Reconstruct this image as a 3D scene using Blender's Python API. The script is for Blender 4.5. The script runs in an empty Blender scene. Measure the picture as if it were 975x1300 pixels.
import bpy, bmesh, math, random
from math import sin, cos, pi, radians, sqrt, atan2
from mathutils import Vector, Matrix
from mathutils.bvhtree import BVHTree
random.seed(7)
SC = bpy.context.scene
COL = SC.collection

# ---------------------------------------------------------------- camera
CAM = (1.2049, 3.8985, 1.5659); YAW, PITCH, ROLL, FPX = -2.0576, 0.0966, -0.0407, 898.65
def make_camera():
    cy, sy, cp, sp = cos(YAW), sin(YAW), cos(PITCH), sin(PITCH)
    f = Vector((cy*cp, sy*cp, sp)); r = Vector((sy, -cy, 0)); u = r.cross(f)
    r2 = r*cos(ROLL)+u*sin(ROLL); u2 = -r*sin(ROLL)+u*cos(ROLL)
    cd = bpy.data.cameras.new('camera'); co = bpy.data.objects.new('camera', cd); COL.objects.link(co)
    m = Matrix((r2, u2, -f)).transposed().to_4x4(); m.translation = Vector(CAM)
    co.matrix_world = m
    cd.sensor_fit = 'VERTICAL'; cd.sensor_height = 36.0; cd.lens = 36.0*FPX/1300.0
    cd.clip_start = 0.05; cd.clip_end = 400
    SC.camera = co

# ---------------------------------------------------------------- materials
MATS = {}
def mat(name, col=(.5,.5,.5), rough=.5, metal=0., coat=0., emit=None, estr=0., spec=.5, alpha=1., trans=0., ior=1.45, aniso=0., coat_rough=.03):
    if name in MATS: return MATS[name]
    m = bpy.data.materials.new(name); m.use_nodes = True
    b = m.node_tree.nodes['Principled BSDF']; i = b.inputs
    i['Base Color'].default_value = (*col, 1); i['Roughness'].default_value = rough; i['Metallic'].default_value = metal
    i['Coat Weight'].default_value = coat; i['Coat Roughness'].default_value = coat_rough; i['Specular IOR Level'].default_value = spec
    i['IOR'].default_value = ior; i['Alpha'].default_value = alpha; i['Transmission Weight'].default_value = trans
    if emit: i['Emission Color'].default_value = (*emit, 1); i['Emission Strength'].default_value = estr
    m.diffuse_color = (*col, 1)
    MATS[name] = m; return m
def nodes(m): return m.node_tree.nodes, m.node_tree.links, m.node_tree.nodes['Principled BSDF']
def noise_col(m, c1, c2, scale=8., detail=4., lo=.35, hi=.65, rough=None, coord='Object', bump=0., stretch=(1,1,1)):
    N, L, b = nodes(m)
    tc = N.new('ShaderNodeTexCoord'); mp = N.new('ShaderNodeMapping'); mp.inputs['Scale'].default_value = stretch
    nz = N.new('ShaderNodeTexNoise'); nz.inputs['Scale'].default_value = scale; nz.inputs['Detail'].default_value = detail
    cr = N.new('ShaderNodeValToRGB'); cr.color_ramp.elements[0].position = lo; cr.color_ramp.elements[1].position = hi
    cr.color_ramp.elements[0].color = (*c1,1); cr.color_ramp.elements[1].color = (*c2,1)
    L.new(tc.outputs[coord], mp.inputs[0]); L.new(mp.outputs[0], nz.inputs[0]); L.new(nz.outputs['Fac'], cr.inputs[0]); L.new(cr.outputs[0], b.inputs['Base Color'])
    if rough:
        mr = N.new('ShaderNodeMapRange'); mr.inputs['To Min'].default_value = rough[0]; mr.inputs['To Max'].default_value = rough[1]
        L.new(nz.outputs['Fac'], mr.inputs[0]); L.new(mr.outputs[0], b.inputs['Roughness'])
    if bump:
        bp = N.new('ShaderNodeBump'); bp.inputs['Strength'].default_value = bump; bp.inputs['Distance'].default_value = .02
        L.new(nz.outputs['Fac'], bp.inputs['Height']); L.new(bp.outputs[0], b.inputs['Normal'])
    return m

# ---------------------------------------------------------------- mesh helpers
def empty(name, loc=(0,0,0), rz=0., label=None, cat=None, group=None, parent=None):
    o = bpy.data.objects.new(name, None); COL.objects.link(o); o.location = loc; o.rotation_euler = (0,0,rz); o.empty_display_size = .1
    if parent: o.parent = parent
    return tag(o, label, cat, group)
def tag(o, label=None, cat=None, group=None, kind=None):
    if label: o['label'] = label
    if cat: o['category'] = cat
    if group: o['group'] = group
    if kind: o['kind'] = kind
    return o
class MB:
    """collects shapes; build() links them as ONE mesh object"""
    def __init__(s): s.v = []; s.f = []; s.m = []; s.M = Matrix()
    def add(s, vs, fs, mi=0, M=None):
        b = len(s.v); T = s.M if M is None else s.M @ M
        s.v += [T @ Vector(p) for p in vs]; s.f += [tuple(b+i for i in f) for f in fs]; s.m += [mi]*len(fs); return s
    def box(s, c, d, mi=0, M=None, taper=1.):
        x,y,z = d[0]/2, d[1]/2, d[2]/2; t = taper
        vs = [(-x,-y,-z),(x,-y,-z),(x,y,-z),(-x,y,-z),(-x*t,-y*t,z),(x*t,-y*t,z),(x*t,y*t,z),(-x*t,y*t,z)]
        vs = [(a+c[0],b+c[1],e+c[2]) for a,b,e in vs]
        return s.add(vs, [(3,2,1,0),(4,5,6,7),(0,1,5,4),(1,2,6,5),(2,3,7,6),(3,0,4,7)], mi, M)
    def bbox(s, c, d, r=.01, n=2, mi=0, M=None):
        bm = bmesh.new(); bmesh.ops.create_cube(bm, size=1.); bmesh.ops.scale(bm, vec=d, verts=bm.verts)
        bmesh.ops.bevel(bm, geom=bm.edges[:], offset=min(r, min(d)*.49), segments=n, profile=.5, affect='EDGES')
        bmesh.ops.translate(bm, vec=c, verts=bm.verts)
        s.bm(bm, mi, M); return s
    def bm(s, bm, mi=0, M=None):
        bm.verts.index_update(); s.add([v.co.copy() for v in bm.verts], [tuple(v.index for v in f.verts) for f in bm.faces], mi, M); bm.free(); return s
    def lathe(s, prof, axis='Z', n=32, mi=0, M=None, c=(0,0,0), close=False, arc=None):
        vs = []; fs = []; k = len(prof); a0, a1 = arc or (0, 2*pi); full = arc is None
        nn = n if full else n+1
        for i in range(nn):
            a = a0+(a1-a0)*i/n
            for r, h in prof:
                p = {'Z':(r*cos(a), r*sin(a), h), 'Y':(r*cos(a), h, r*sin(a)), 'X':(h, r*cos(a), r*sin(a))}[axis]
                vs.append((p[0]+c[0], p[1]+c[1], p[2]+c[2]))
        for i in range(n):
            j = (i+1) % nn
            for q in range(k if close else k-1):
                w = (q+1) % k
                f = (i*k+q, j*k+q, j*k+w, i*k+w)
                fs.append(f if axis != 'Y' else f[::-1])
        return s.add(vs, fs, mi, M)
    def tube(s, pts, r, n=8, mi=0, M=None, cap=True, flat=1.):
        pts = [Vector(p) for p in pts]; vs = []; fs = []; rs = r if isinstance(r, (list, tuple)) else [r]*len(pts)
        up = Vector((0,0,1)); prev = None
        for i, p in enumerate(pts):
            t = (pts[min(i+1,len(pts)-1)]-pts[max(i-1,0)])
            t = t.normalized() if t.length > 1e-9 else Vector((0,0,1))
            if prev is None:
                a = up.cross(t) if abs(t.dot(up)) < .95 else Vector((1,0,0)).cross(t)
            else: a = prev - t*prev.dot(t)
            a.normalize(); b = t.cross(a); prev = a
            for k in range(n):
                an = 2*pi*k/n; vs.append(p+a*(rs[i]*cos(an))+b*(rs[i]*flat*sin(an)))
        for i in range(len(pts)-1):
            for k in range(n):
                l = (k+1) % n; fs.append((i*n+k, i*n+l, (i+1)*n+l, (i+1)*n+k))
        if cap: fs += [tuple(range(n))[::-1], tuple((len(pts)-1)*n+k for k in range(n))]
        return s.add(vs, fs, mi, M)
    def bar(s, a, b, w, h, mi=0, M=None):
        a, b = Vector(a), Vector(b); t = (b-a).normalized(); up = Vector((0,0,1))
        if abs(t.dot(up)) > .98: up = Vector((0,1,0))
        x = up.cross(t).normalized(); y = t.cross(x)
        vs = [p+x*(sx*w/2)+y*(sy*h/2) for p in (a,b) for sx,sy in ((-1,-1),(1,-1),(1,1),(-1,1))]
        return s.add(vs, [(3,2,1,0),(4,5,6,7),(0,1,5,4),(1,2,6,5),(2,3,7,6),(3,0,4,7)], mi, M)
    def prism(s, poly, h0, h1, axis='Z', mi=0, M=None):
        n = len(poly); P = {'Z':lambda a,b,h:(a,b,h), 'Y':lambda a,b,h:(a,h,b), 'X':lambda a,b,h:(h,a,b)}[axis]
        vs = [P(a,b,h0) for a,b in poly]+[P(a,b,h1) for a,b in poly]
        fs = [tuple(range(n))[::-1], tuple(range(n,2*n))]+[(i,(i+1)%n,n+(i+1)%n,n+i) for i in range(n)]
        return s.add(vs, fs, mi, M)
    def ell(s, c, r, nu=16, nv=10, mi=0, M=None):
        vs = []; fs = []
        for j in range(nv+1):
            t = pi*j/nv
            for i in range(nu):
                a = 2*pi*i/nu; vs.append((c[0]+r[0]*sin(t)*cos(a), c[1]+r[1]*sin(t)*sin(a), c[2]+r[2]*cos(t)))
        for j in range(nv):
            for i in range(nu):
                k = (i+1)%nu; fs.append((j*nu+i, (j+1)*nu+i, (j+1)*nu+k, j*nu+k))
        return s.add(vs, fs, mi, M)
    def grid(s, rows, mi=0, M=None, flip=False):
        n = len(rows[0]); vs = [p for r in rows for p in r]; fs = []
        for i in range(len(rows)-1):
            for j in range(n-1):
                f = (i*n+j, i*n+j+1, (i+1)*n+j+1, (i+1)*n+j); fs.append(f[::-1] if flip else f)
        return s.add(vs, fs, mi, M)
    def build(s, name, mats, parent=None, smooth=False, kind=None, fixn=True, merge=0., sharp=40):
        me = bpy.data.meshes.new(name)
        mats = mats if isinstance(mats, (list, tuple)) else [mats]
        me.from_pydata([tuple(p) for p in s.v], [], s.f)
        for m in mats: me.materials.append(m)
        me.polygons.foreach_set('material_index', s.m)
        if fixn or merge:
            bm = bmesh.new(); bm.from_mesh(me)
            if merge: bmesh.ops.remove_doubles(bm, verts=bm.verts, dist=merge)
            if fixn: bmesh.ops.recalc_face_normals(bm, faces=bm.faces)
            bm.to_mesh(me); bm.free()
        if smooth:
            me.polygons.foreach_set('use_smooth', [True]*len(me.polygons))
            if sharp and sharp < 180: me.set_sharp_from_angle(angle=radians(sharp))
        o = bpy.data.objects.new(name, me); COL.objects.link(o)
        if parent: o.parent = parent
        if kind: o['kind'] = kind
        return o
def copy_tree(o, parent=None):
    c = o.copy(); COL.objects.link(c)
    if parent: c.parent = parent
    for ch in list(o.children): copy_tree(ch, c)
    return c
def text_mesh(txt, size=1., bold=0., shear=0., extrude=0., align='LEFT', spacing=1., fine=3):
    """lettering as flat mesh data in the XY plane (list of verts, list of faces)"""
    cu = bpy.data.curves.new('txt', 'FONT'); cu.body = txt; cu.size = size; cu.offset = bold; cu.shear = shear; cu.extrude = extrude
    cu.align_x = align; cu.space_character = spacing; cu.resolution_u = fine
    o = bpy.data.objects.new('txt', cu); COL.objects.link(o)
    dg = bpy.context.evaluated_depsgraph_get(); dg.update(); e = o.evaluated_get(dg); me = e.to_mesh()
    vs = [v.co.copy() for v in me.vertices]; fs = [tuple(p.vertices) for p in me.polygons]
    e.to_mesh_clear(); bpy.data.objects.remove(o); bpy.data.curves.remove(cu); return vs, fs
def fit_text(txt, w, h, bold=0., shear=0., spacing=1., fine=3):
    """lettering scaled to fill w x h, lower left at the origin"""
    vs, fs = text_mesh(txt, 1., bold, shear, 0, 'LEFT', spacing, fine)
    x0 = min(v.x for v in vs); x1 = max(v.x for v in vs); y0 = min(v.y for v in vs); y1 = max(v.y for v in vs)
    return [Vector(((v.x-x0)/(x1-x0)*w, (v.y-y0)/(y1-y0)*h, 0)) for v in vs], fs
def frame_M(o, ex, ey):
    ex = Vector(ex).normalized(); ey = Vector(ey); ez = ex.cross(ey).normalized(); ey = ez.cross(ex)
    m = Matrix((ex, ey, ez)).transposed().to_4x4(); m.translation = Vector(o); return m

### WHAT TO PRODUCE
Gather each line that holds "scene".

### SOLUTION FOR THIS EXERCISE
Reconstruct this image as a 3D scene using Blender's Python API. The script is for Blender 4.5. The script runs in an empty Blender scene. Measure the picture as if it were 975x1300 pixels.
SC = bpy.context.scene